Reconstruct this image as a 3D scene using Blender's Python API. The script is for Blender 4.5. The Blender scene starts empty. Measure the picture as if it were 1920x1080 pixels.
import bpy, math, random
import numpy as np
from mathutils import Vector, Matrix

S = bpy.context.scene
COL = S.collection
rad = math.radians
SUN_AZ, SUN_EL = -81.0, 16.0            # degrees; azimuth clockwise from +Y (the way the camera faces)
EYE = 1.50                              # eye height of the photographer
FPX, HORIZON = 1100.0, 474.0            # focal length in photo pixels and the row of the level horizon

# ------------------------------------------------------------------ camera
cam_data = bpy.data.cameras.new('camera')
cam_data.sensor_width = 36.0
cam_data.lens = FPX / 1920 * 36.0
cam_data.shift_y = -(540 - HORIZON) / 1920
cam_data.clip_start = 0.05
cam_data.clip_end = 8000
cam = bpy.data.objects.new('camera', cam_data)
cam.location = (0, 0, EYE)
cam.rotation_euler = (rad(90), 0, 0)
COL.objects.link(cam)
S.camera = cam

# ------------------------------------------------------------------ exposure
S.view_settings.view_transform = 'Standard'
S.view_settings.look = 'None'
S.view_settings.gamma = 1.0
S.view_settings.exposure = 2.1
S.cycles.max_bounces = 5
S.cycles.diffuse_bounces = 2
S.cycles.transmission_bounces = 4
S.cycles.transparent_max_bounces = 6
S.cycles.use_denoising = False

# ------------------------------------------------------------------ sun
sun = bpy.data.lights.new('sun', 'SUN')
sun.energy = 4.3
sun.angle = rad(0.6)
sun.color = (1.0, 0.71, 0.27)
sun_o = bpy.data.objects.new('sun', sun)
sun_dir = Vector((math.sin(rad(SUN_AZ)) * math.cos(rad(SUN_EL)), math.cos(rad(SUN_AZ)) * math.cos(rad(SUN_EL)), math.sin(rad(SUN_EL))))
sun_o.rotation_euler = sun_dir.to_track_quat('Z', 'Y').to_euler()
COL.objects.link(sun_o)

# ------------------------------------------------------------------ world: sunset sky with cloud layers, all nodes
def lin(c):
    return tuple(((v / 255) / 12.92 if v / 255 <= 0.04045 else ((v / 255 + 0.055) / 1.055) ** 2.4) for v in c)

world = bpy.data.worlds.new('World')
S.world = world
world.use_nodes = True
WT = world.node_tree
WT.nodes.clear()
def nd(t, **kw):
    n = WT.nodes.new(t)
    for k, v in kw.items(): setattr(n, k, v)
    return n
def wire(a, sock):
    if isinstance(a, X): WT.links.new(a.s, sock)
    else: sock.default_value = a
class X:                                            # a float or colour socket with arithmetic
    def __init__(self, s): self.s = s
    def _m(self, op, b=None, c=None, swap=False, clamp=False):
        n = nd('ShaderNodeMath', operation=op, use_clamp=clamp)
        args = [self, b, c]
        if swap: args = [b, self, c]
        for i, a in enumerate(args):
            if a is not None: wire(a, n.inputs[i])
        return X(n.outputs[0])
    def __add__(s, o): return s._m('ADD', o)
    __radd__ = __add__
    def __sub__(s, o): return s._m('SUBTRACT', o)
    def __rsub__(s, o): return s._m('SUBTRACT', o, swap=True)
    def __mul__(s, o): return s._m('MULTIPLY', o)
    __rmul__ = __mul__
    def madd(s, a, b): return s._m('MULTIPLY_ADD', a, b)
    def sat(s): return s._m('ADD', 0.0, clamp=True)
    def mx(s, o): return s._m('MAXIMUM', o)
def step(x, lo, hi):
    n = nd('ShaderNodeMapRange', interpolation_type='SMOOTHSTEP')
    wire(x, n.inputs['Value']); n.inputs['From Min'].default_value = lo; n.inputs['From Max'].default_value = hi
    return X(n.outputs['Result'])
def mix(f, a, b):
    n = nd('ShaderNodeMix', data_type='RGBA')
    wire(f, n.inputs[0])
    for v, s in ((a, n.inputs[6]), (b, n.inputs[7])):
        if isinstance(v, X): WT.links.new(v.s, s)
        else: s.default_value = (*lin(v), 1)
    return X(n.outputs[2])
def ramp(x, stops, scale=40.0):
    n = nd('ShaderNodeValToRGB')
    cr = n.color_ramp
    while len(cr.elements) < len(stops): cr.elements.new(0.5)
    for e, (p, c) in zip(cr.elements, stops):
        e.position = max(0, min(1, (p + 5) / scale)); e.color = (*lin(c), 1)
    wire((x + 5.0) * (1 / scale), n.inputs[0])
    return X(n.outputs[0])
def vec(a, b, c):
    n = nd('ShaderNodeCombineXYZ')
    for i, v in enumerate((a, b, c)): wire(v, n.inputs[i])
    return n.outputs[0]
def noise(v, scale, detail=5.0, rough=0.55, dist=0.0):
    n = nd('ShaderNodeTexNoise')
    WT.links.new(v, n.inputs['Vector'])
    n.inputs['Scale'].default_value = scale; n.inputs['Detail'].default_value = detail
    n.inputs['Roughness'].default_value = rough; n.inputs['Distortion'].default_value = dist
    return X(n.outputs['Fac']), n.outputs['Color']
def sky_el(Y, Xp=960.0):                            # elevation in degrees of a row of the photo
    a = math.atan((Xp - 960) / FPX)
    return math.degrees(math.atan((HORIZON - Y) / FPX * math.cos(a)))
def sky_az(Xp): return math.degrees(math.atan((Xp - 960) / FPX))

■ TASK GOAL
Return only the lines from the beginning of the material up to and including the line with "return tuple(((v /", exactly as written.

■ RESPONSE TO THE EXERCISE
Reconstruct this image as a 3D scene using Blender's Python API. The script is for Blender 4.5. The Blender scene starts empty. Measure the picture as if it were 1920x1080 pixels.
import bpy, math, random
import numpy as np
from mathutils import Vector, Matrix

S = bpy.context.scene
COL = S.collection
rad = math.radians
SUN_AZ, SUN_EL = -81.0, 16.0            # degrees; azimuth clockwise from +Y (the way the camera faces)
EYE = 1.50                              # eye height of the photographer
FPX, HORIZON = 1100.0, 474.0            # focal length in photo pixels and the row of the level horizon

# ------------------------------------------------------------------ camera
cam_data = bpy.data.cameras.new('camera')
cam_data.sensor_width = 36.0
cam_data.lens = FPX / 1920 * 36.0
cam_data.shift_y = -(540 - HORIZON) / 1920
cam_data.clip_start = 0.05
cam_data.clip_end = 8000
cam = bpy.data.objects.new('camera', cam_data)
cam.location = (0, 0, EYE)
cam.rotation_euler = (rad(90), 0, 0)
COL.objects.link(cam)
S.camera = cam

# ------------------------------------------------------------------ exposure
S.view_settings.view_transform = 'Standard'
S.view_settings.look = 'None'
S.view_settings.gamma = 1.0
S.view_settings.exposure = 2.1
S.cycles.max_bounces = 5
S.cycles.diffuse_bounces = 2
S.cycles.transmission_bounces = 4
S.cycles.transparent_max_bounces = 6
S.cycles.use_denoising = False

# ------------------------------------------------------------------ sun
sun = bpy.data.lights.new('sun', 'SUN')
sun.energy = 4.3
sun.angle = rad(0.6)
sun.color = (1.0, 0.71, 0.27)
sun_o = bpy.data.objects.new('sun', sun)
sun_dir = Vector((math.sin(rad(SUN_AZ)) * math.cos(rad(SUN_EL)), math.cos(rad(SUN_AZ)) * math.cos(rad(SUN_EL)), math.sin(rad(SUN_EL))))
sun_o.rotation_euler = sun_dir.to_track_quat('Z', 'Y').to_euler()
COL.objects.link(sun_o)

# ------------------------------------------------------------------ world: sunset sky with cloud layers, all nodes
def lin(c):
    return tuple(((v / 255) / 12.92 if v / 255 <= 0.04045 else ((v / 255 + 0.055) / 1.055) ** 2.4) for v in c)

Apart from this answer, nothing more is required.